Simply amazing build quality, what a hand crafted beauty. This is the kind of building that inspires more, thank you for reposting.

Thanks, Thompson! When folks get to lookin' around and responding it really fires me up, too! I really appreciate everyone's input! Here's more. What I thought was some sort of porthole with a cloth 'window' is actually a hatch. Oh well... it's a porthole with a cloth window on my model. I started putting more ply skins in place. Paper as well as card stock was used to make templates to cut the ply. Tedious but it works. CF tow was put under the ply nose wrap around piece for strength and all held together with epoxy. That's why the clothes pins used. Pretty much everywhere else got contact cement treatment. The Koverall fabric stuck down using Stix-It.

Here are the wing panels getting Koverall. The 'masking tape technique' was used again. The bottom surfaces were done first. Covering put on the center working outward. When fabric attached to the bottom it was wrapped over the TE and onto the top. The covering was put 'on the bias' for the outer panels. The weave runs diagonally across the span. This was done to allow for 'warperon' flexibility. You can see the weave direction in the picture. The seam is at the LE and is covered with a perimeter tape (if memory serves me for that's my usual finish technique for seams). The 'scale' structure really shows through the fabric and is why I like to use it.

Wheels, their axles and supports fitted into fuselage. The front beams are micarta. The rear wheels have spacers to keep them from moving laterally on the axle. 1/64" put onto bottom but it was found to be too fragile. This was eventually replaced with glass cloth and 1/8" marine ply. The under surface really takes a beating, especially with my arrivals! Wheel wells were built around the wheels inside the fuselage. I didn't want debris being kicked into the fuselage. Shackles for the rudder pull-pull cables are Proctor Enterprises items painted black. I made tiny cotter pins for attaching the shackles to the horns but a straight pin is shown performing this function in the photo. To remove the fin/rudder just remove cotter pin, disconnect the cable, put cotter pin back on shackle for safe keeping then pull fin/rudder assembly off fuselage.
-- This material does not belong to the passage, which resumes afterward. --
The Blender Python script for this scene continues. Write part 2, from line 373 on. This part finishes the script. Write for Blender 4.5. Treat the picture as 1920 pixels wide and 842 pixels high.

After the Prufling, which takes an hour to assemble or disassemble, I wanted 'quick'!

Shown is the front wheel well boxed in place. The 1/64" skins were finished. Koverall fabric put on top and bottom using Stix-It. The wings and fuselage got multiple coats of nitrate dope brushed to seal the weave of fabric. The 'Vampyr' name was hand drawn and then masked. Clear butyrate dope sprayed to seal the mask edges against 'bleed under'. Then white dope sprayed and mask pulled away once the dope tacked up.

I remember Don R saying " you build such cool planes". The quote is loose by memory. But I could not agree more.

You mentioned the "Masking tape technique " on covering. Sorry if I missed it, but could you elaborate ?

Kevin

DonR is a heckuva guy! He is an awesome builder, too! His Corsair blows my mind every time I look at it. Your Weddell-Williams is coming along nicely I might add! The 'masking tape technique' can be see on the 2nd page post #23 of the Balestruccio build. Back in 'olden times' when these things were being built money was pretty tight. The builders saved money on fabric by not covering everything. For example, they would only cover open structures but not sheeted portions of wings to save money. It's difficult to get fabric edges straight and aligned with minimal contact area at these scales. What I do is lay down masking tape along a sheeted portion of a wing with, say, a 1/4" portion showing that gets the fabric adhesive. I lay the fabric down and 'burnish' adhesive through the fabric covering and onto the exposed portion of the sheeting which has just one coat of adhesive. This encapsulates the fabric onto the structure. Once the fabric is applied the masking tape acts as a guide for the X-acto knife. When finished trimming excess fabric just pull the masking tape! I use masking tape on one side and sometimes both sides of cap strips that need adhesive. It really makes for a clean crisp application of the adhesive. The tape can be re-used a few times, too. When I 'do' cap strips I'll advance to the next third or fourth one and by the time those are dry I pull the tape from the first one and put it on for the fifth cap strip. It progresses quickly and the results are very satisfactory.

Nitrate dope was brushed onto the structure to seal the fabric weave. I mixed up some butyrate in a color using TLAR method to try and match colors seen of the Vampyr hanging in a museum. The warp action diminished due to the stiffness effected by the dope. Bummer. Nothing ventured, nothing gained, so I started building outer panels for the original 1921 version of the Vampyr that had ailerons. I think I have a remedy for the 'warperons' but have been too lazy to try it.

The full scale cockpit enclosure was leather. I put silk on a frame and painted several coats of brown dope on it. The 'leather' was taken off the frame and the edges folded then sewn with brown cord. This was epoxied to the cockpit sides. It doesn't look much like leather! It looks like plastic tarpaulin except instead of being blue it's brown. So... if ya wanna know how to replicate plastic tarpaulin then here ya go! A tip template was made and used with the root template to makes new ribs to build aileron version outer panels.